From: Andreas Lochbihler <andreas.lochbihler@kit.edu>
Dear all,
there is a growing number of formalisations of infinite streams in the Archive
of Formal Proofs. I am aware of the following, but I guess there might be even
more hidden in other entries:
David Trachtenherz' entry Infinite Lists develops a stream view on the type
"nat => 'a". It tries to reuse as many standard operations on functions as
possible for the list operations. For example, List.map corresponds to "op o",
List.set to range. Additionally, he defines the sum type of finite and infinite
lists called generalised lists.
Stefan Friedrich's entry Lazy List II develops finite and infinite lists over
a given alphabet based on coinductive lists from the entry Coinductive.
Peter Gammie recently defined coinductive streams as a codatatype which I
have now added to Coinductive in the development AFP. Support for operations on
streams is still quite limited.
Stephan Merz' entry Stuttering Equivalence models infinite strings as
functions "nat => 'a" and defines a suffix operation.
Since there is considerable redundancy, I wonder whether and how we should unify
these developments. Some questions are:
Should we have a type of its own ('a stream) or operations on functions (nat
=> 'a) or both versions?
Should we do equality proofs by coinduction or induction on all indices?
Should we provide any of these versions as part of the Isabelle library such
that there is an "official" version to be used in future developments?
Should/can we rework the existing formalisations to use the new one?
I'll be happy to help in consolidating all this. However, at the moment, I
cannot estimate at the moment how much of the AFP and the theories in the wild
depend on these formalisations.
Any opinions?
Andreas
From: Serguei Mokhov <serguei@gmail.com>
I wholeheartedly support the idea of infinite stream unification and
the ideas of the stream type and its potential eventual inclusion into
the "official" Isabelle distribution. It of course makes sense then to
adapt the existing AFP formalizations to use the unified type (and
operators). I support this is because I am working on formalization of
my Forensic Lucid language, which is based on Lucid where the
variables are in general infinite multidimensional streams. I will be
on the lookout of any developments, and contribute if time permits as
well.
(I however have no idea at the moment on the effort required for the
above proposal.)
-s
From: Lukas Bulwahn <bulwahn@in.tum.de>
Hi Andreas,
some thoughts here from Munich:
Having dedicated type "'a stream" for functions (nat => 'a) has
similar benefits and drawbacks as the set/'a => bool distinction. Alex
Krauss sent a nice summary (Summary: WHY have 'a set back?) on
isabelle-dev about a year ago. Creating a new type has been recently
simplified by the lift_definition command and transfer method.

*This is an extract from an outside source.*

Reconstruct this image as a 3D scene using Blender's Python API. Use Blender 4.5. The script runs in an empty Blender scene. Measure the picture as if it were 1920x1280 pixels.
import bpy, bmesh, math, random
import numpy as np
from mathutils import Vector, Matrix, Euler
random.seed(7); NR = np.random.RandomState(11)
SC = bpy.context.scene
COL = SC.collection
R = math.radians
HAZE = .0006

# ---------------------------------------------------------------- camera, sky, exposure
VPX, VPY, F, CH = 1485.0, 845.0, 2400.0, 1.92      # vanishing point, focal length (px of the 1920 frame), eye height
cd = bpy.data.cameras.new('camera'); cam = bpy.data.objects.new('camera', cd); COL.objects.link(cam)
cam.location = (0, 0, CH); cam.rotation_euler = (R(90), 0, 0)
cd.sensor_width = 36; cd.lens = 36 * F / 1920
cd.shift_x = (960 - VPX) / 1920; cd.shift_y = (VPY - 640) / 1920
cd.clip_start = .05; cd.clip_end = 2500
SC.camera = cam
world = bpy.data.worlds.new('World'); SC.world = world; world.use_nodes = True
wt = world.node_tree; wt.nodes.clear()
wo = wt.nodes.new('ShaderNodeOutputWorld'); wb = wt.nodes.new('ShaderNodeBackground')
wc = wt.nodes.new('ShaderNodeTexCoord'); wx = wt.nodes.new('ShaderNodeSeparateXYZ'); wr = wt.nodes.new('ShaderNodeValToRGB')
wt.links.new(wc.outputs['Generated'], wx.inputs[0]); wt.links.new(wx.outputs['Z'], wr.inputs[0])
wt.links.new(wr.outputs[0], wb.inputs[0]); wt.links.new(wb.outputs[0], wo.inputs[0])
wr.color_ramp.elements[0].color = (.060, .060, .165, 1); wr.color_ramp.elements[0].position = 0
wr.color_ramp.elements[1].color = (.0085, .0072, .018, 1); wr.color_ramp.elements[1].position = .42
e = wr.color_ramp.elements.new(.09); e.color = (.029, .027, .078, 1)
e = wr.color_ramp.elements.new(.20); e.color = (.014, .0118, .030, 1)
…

Dmitriy Traytel and Andrej Popescu are developing a codatatype
package, which might be useful for your work. (The package will be done
in "two weeks".)
Lukas
From: Tobias Nipkow <nipkow@in.tum.de>
I strongly believe that different coinductive formalizations should be unified,
if that's what they need. As much of it as possible should be in one place, and
the AFP is the right place for larger libraries. We could mark some entries as
"subsumed by ..." afterwards.
I would not try and unify the two models (coinductive and nat => 'a), they
have their own advantages and disadvantages. Nor would I unify different entries
using the nat => 'a model: that should be driven by some application, rather
than proactively.
Tobias
From: Peter Gammie <peteg42@gmail.com>
Just to clarify: I found myself in need of a plausible coinductive stream type and adapted the LList formulation in the Coinductive development in the AFP.
Concretely I could have gotten away with nat => 'a, but hoped the coinductive formulation would be more convincing to people versed in type theory.